With her big draw fully sculpted again, she’s bombing her way round Tiburon, but with more than that bomb-and-gouge style of play that helped her become the dominant American in the women’s game.

“Playing it smart out here,” Thompson said.

Brittany Lincicome is seeing that. She watched Thompson take the lead from her late in the second round.

“She has learned course management a lot better,” Lincicome said. “Before, when we were rookies, it was just rip it and grip it; hit driver everywhere.”

Through 54 holes, Thompson has been a ball-striking dynamo. She has hit 51 of 54 greens. She has hit 38 of 42 fairways. And she has made just a single bogey.

“She’s playing really well,” Korda said. “We’ll see what happens tomorrow.

Korda broke through to win her first LPGA title in Taiwan three weeks ago. Like Thompson, Korda is feeling at home in Florida this week. She grew up in the Bradenton area with sister Jessica, who grew up playing junior golf with Thompson.

“I'm used to the bermuda grass and just very comfortable,” Korda said.

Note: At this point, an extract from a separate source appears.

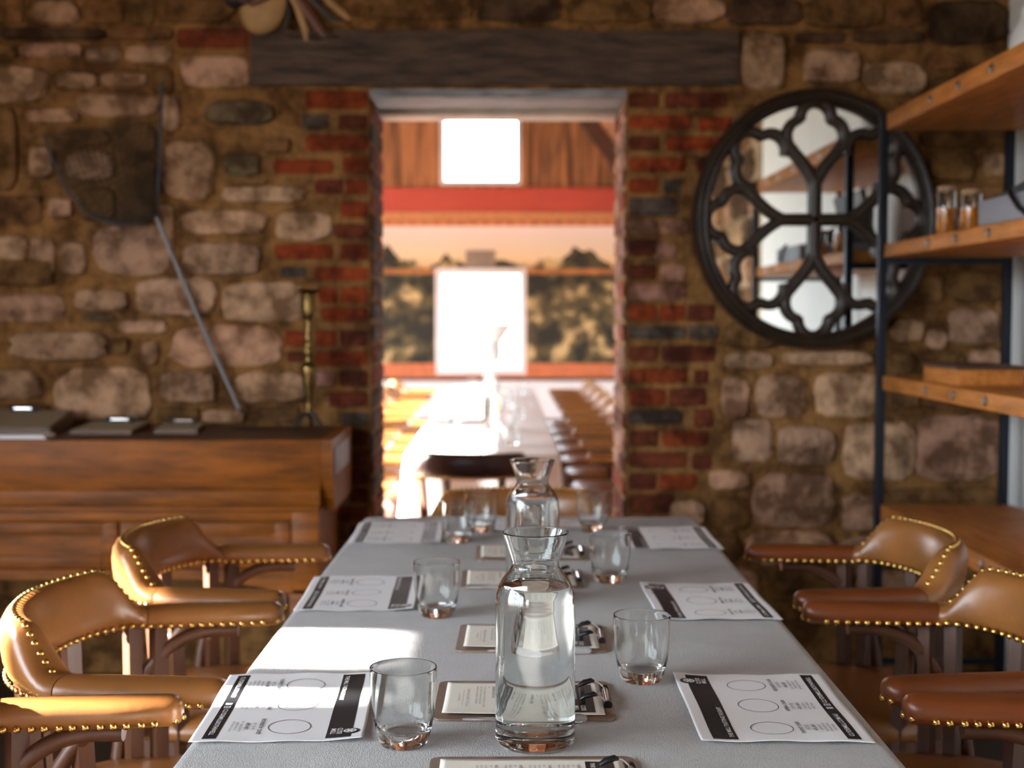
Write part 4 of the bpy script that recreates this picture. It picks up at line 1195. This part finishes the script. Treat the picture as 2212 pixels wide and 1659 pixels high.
# ------------------------------------------------------------------ shelf unit on the right
SX0, SX1, SY0, SY1 = 1.248, 1.68, 2.55, 4.27
sh = empty('shelf_unit', (0, 0, 0), 0, 'open oak shelf unit on dark steel posts along the right wall', 'shelf')
def sz(py): return at(1920, py, SY1).z
shz = [(sz(282), sz(245)), (sz(556), sz(527)), (sz(842), sz(812)), (sz(1122), sz(1090))]
for i, (a, b) in enumerate(shz):
    s_ = MB().box(SX0, SX1, SY0, SY1, a, b, .003).build('shelf_board', M['oak'], sh, smooth=30)
    for y in (3.83, 3.595, 3.35, 3.05, 2.8):
        k = MB().lathe([(.013, -.002), (.013, .003), (.009, .006), (.0003, .007)], 16).xf(Matrix.Translation((SX0, y, (a + b) / 2)) @ Matrix.Rotation(R(-90), 4, 'Y'))
        k.build('bolt', M['bolt'], s_, smooth=40)
for (x, y) in ((SX0 - .003, SY1 + .014), (SX1 - .02, SY1 + .014), (SX0 - .003, SY0 - .014), (SX1 - .02, SY0 - .014)):
    MB().box(x - .014, x + .014, y - .0135, y + .0135, 0, sz(243), .002).build('post', M['steel'], sh, smooth=30)
for z in (shz[1][0] - .022, .10):
    for y in (SY1 + .012, SY0 - .012):
        MB().box(SX0 + .012, SX1 - .034, y - .010, y + .010, z, z + .02).build('cross_bar', M['steel'], sh)
# jars
S2 = shz[1][1]
def jar(px, py, top, label):
    p = on(px, py, S2); p.x += .035; 
    h = at(px, top, p.y).z - S2
    root = empty('glass_jar', (p.x, p.y, S2 + .0005), 0, label, 'jar', 'small jars on the second shelf')
    r = .029
    MB().lathe([(.0002, 0), (r * .9, 0), (r, .004), (r, h - .012), (r - .003, h - .006), (r - .005, h - .006), (r - .0025, h - .014), (r - .0025, .007), (.0002, .006)], 36).build('glass_body', M['glass'], root, smooth=50)
    MB().lathe([(.0002, .0058), (r - .0023, .0068), (r - .0023, h * .58), (.0002, h * .58)], 36).build('contents', M['amber'], root, smooth=50)
    MB().lathe([(r - .005, h - .014), (r - .003, h - .006), (r - .002, h), (r - .006, h + .003), (.0002, h + .003)], 36).build('lid', M['cork'], root, smooth=50)
jar(2018, 512, 405, 'left one of two small amber-filled jars on the second shelf')
jar(2070, 500, 412, 'right one of two small amber-filled jars, beside the grey case')
# grey case
gc = empty('storage_case', (1.425, 3.24, S2 + .0005), 0, 'grey case with dark open lid and black strap on the second shelf', 'case')
MB().box(-.17, .17, -.25, .21, 0, .068, .006).build('case_base', M['greycase'], gc, smooth=30)
ldm = MB(); ldm.box(-.012, .012, -.25, .21, 0, .24, .005); ldm.xf(Matrix.Translation((.155, 0, .070)) @ Matrix.Rotation(R(-14), 4, 'Y'))
ldm.build('case_lid', M['darkgrey'], gc, smooth=30)
wl_ = MB(); wl_.prism([(-.14, .072), (.15, .072), (.15, .23)], lambda p: (p[0], .16, p[1]), lambda p: (p[0], .20, p[1]))
wl_.build('side_flap', M['darkgrey'], gc, smooth=30)
MB().tube([(-.176, -.02, .075), (-.186, -.06, .055), (-.184, -.10, .025), (-.176, -.12, .012)], .007, 8).build('strap', M['black'], gc, smooth=50)
# wooden box on the third shelf
S3 = shz[2][1]
wb = empty('wooden_box', (1.375, 3.80, S3 + .0005), 0, 'low brown wooden box with dark lid on the third shelf', 'box')
MB().box(-.095, .095, -.15, .15, 0, .046, .002).build('box_body', M['oak'], wb, smooth=30)
MB().box(-.10, .10, -.155, .155, .0462, .056, .002).build('lid', M['pine_dark'], wb, smooth=30)
S1 = shz[0][1]
jg = empty('white_jug', (1.515, 3.72, S1 + .004), 0, 'white rounded jug on the top shelf at the right frame edge', 'jug')
MB().lathe(smooth_prof([(.0002, 0), (.045, 0), (.070, .03), (.078, .08), (.070, .14), (.048, .18), (.050, .205), (.046, .205), (.043, .18), (.06, .14), (.0002, .05)], 2), 36).build('jug_body', M['white_ceramic'], jg, smooth=60)
MB().tube([(.05, 0, .18), (.09, 0, .17), (.105, 0, .12), (.075, 0, .06)], .008, 8).build('handle', M['white_ceramic'], jg, smooth=60)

Korda battled through her own disappointment this year. She won in Taiwan eight months after losing a heartbreaker in Singapore, when a birdie putt curled away at the final hole, leaving her dejected.

What did she learn in Taiwan that will help her Sunday in Naples?

“Just to relax,” Korda said. “Anything can happen.”

Thompson can attest to that, as she seeks a better memory to a Sunday finish in Naples.